### [WHAT YOU WILL DO]
From the listing below, pull out the lines that hold "wide".

### [PROVIDED DATA]
>>>>

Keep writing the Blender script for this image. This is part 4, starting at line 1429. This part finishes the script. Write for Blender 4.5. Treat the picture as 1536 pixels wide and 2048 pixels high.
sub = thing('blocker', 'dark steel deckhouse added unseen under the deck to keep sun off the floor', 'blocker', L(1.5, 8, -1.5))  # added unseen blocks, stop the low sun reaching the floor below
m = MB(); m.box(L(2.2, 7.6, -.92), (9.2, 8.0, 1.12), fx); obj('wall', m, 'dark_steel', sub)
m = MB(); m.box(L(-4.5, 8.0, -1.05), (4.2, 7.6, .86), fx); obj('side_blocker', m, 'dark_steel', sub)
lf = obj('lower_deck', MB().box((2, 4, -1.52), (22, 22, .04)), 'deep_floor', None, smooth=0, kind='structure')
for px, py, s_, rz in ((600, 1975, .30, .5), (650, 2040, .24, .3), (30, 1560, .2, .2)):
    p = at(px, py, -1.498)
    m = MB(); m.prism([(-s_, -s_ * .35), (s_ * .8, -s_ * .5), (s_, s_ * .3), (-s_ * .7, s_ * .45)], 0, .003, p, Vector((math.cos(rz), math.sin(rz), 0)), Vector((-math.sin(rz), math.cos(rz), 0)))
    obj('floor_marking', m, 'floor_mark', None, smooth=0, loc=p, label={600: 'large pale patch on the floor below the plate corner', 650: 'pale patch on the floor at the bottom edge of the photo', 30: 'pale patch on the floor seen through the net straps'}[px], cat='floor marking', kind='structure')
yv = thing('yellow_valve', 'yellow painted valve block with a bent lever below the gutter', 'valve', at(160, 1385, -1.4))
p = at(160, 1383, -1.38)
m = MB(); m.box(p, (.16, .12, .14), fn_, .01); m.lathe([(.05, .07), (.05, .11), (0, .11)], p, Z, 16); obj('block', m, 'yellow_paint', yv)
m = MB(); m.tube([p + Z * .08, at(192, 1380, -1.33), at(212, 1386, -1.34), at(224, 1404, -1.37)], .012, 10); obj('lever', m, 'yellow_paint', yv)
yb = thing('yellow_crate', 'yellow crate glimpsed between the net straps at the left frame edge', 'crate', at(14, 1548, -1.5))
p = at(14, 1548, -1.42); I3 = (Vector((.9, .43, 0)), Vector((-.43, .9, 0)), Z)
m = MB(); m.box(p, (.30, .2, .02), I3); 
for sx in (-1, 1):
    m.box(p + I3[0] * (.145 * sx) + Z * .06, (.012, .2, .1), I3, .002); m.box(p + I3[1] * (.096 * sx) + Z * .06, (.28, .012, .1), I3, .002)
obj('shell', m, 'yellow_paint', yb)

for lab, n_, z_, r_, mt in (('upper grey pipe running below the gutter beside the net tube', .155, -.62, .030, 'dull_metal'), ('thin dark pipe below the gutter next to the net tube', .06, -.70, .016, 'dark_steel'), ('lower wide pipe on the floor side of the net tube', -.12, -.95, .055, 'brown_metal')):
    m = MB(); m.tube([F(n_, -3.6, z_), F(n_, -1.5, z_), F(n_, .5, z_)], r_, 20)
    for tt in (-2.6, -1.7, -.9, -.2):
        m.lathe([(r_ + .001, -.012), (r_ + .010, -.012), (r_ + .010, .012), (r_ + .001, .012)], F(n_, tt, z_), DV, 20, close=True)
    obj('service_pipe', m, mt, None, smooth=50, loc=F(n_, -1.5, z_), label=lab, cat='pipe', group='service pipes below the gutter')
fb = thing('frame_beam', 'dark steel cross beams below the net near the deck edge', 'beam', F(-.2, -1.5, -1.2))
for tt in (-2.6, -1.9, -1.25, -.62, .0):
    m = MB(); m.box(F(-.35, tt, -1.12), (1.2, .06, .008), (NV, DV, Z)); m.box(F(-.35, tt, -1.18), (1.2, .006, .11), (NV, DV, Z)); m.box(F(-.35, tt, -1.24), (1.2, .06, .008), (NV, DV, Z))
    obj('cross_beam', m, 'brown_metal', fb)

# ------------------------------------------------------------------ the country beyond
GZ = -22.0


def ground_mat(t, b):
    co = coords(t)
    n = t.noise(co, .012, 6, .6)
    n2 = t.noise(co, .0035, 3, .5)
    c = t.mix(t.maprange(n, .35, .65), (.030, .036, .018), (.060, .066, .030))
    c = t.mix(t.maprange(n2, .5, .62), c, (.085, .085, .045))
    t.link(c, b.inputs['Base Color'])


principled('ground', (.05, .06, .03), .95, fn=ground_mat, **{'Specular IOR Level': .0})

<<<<

### [RESULT]
Keep writing the Blender script for this image. This is part 4, starting at line 1429. This part finishes the script. Write for Blender 4.5. Treat the picture as 1536 pixels wide and 2048 pixels high.
for lab, n_, z_, r_, mt in (('upper grey pipe running below the gutter beside the net tube', .155, -.62, .030, 'dull_metal'), ('thin dark pipe below the gutter next to the net tube', .06, -.70, .016, 'dark_steel'), ('lower wide pipe on the floor side of the net tube', -.12, -.95, .055, 'brown_metal')):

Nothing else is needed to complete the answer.